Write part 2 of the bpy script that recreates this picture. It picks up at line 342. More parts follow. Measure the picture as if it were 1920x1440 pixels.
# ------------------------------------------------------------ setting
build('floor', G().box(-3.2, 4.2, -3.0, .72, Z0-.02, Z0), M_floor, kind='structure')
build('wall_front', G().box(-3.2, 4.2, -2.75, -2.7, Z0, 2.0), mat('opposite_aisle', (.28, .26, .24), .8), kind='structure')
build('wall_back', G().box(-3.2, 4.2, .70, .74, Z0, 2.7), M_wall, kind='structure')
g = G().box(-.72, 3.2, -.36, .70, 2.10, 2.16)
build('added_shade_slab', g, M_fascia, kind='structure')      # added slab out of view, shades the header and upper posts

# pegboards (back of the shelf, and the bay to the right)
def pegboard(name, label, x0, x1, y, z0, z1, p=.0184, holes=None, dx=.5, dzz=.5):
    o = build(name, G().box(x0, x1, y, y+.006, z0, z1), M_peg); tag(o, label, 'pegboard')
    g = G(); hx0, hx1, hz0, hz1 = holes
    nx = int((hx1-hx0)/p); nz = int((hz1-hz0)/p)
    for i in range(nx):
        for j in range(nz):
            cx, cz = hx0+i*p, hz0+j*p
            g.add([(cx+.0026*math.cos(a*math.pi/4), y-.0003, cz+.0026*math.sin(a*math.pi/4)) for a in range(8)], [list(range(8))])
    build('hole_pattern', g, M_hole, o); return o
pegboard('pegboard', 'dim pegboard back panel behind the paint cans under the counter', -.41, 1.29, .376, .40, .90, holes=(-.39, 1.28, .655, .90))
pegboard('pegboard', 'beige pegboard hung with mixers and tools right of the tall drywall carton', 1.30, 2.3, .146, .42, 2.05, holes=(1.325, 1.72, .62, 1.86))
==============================
## Set task
From the first line to the last, retype the data exactly.

## Output
Write part 2 of the bpy script that recreates this picture. It picks up at line 342. More parts follow. Measure the picture as if it were 1920x1440 pixels.
# ------------------------------------------------------------ setting
build('floor', G().box(-3.2, 4.2, -3.0, .72, Z0-.02, Z0), M_floor, kind='structure')
build('wall_front', G().box(-3.2, 4.2, -2.75, -2.7, Z0, 2.0), mat('opposite_aisle', (.28, .26, .24), .8), kind='structure')
build('wall_back', G().box(-3.2, 4.2, .70, .74, Z0, 2.7), M_wall, kind='structure')
g = G().box(-.72, 3.2, -.36, .70, 2.10, 2.16)
build('added_shade_slab', g, M_fascia, kind='structure')      # added slab out of view, shades the header and upper posts

# pegboards (back of the shelf, and the bay to the right)
def pegboard(name, label, x0, x1, y, z0, z1, p=.0184, holes=None, dx=.5, dzz=.5):
    o = build(name, G().box(x0, x1, y, y+.006, z0, z1), M_peg); tag(o, label, 'pegboard')
    g = G(); hx0, hx1, hz0, hz1 = holes
    nx = int((hx1-hx0)/p); nz = int((hz1-hz0)/p)
    for i in range(nx):
        for j in range(nz):
            cx, cz = hx0+i*p, hz0+j*p
            g.add([(cx+.0026*math.cos(a*math.pi/4), y-.0003, cz+.0026*math.sin(a*math.pi/4)) for a in range(8)], [list(range(8))])
    build('hole_pattern', g, M_hole, o); return o
pegboard('pegboard', 'dim pegboard back panel behind the paint cans under the counter', -.41, 1.29, .376, .40, .90, holes=(-.39, 1.28, .655, .90))
pegboard('pegboard', 'beige pegboard hung with mixers and tools right of the tall drywall carton', 1.30, 2.3, .146, .42, 2.05, holes=(1.325, 1.72, .62, 1.86))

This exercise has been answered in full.